Portugal atravessa um momento inquieto. A confiança nas instituições esmorece, os salários não acompanham o custo de vida, jovens desesperam perante a precariedade e os discursos extremistas ganham palco. Entre as promessas não cumpridas e o quotidiano difícil, instala-se um sentimento de desassossego. É neste cenário que o livro se afirma como bem essencial: não apenas cultural, mas político e cívico. Ler é, hoje, mais do que nunca, um gesto de resistência e de reflexão.
A literatura portuguesa tem uma longa tradição de pensar o país em tempos de crise. Camões, em “Os Lusíadas”, já exprimia uma crítica disfarçada à apatia política do seu tempo. A grandiosidade dos feitos portugueses contrastava com a falta de visão dos que governavam. Hoje, o cenário mudou, mas a tensão entre o potencial coletivo e a realidade concreta continua a atravessar a sociedade portuguesa. A leitura torna-se, assim, um lugar de confronto com estas contradições.
Fernando Pessoa escreve em “Mensagem” que «somos da raça daqueles que partem». Essa frase, lida à luz da nova vaga de emigração jovem, adquire um peso atual. Os livros não são meros objetos do passado: são espelhos que devolvem à sociedade as perguntas que muitas vezes evita fazer. Perguntas sobre quem somos, para onde vamos, o que valorizamos e o que sacrificamos.
Na literatura contemporânea, essa função reflexiva continua viva. Em «Nenhum Olhar», José Luís Peixoto mergulha num Portugal interior, esquecido, onde a solidão e a dureza moldam vidas silenciosas. Obras como «As Primeiras Coisas», de Bruno Vieira Amaral, revisitam os subúrbios lisboetas com uma linguagem crua, mas poética, desmontando mitos e denunciando injustiças. Ana Margarida de Carvalho, com «Não se Pode Morar nos Olhos de Um Gato», constrói uma narrativa densa e poética sobre a fragilidade humana e a violência das estruturas sociais. A sua escrita exige atenção e mergulho, resiste à pressa e à superficialidade. É leitura que incomoda e, por isso mesmo, transforma. Em «Estuário», Lídia Jorge traça um retrato perturbador de um país à deriva, onde as novas gerações enfrentam um futuro incerto. A autora articula, com grande sensibilidade, temas como o poder, a memória e a responsabilidade coletiva. A literatura, aqui, é chamada a intervir, não a adormecer.
Estes livros não trazem soluções fáceis. Mas obrigam a parar, a pensar, a sentir — algo que falta num tempo marcado pela velocidade e pela superficialidade. Numa sociedade onde o debate político se esvazia em soundbites e redes sociais, o livro oferece o espaço para a profundidade, para o silêncio, para a verdadeira escuta. É no tempo lento da leitura que se desenvolve o pensamento crítico.

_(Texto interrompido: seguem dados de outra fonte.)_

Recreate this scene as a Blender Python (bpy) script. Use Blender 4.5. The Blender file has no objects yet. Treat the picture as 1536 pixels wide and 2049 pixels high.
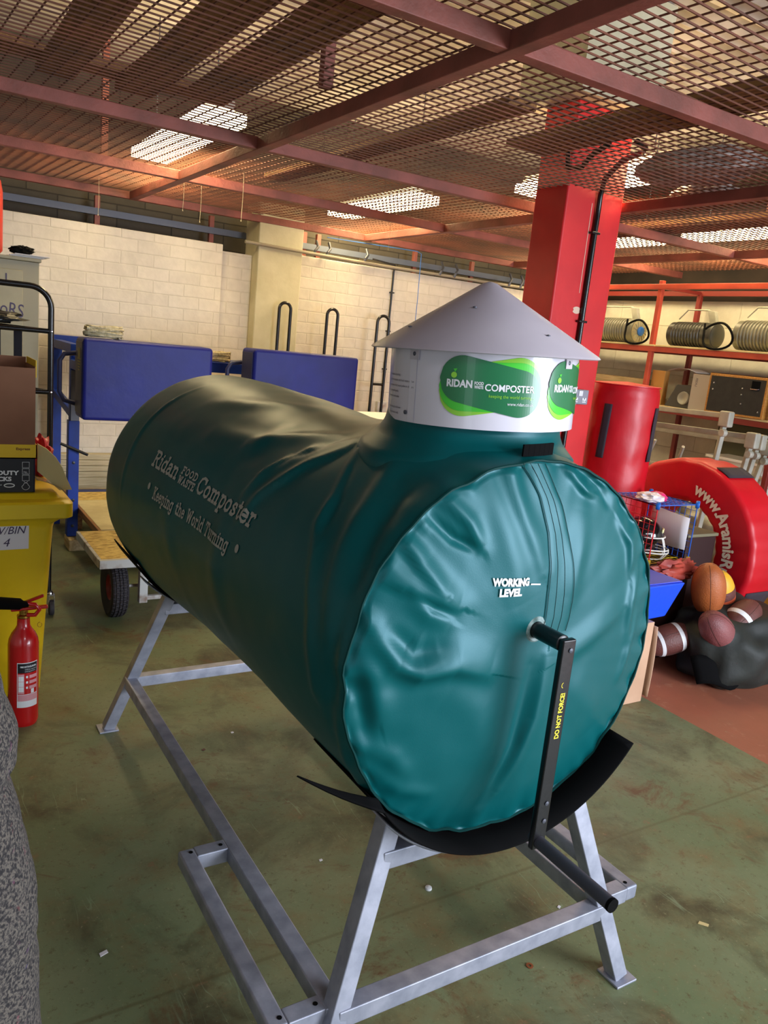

Ler não é um luxo. É um ato de cidadania. Os livros não servem apenas para entreter ou decorar estantes: são instrumentos de entendimento, de confronto e, muitas vezes, de mudança. Recusar a leitura — ou relegá-la para um canto elitista — é, no fundo, aceitar uma democracia menos exigente, menos consciente, menos viva.
Neste tempo em que tantos se sentem perdidos, talvez devêssemos voltar aos livros como quem procura uma bússola. Não para fugir da realidade, mas para a compreender melhor. Afinal, como escreveu Vergílio Ferreira, «Ler é ser chamado a um mundo outro e, ao mesmo tempo, profundamente nosso». E é nesse exercício, íntimo e coletivo, que Portugal poderá reencontrar um caminho.